Statement from the Ministry of Foreign Affairs and Immigration

On Adrian Gibson’s Allegations
The Tribune

25 February 2016

For Immediate Release

The Ministry of Foreign Affairs and Immigration (MOFA) responds to the account by Adrian Gibson in The Tribune dated 25 February under the headline: PILOT’S DEATH IN HAITI JAIL RAISES QUESTIONS FOR MITCHELL’S MINISTRY.

The article’s references to the Ministry’s handling of its consular obligations related to Bahamian Christopher Adderley who died in prison in Haiti are inaccurate, a mischaracterization and misleading. More specifically the allegation that the Ministry of Foreign Affairs of The Bahamas engaged in passing money for bribes in Haiti from family members in The Bahamas is untrue.

The Ministry takes the highest offense to it.

The Ministry’s record shows that all officials both at home and in Port au Prince who were connected with this matter in assisting Mr. Adderley and his family did so with due diligence, carrying out their professional and national obligations to the letter and beyond.

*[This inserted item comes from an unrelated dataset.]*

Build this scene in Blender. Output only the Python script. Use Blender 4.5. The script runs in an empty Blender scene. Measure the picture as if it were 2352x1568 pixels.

Indeed one need go no further than the selective e-mail notes and correspondence published in the article to show that all the responsibilities of the Ministry to its national in distress overseas were in fact executed.

The death of Mr. Adderley is sad and regrettable. Our sympathies continue to be with his family. However, the grief of a mother should not be misused in support of an article as though by the grief the article’s information is truth.

Further, the Ministry’s investigation into the prison issues concerning Mr. Adderley is not yet concluded.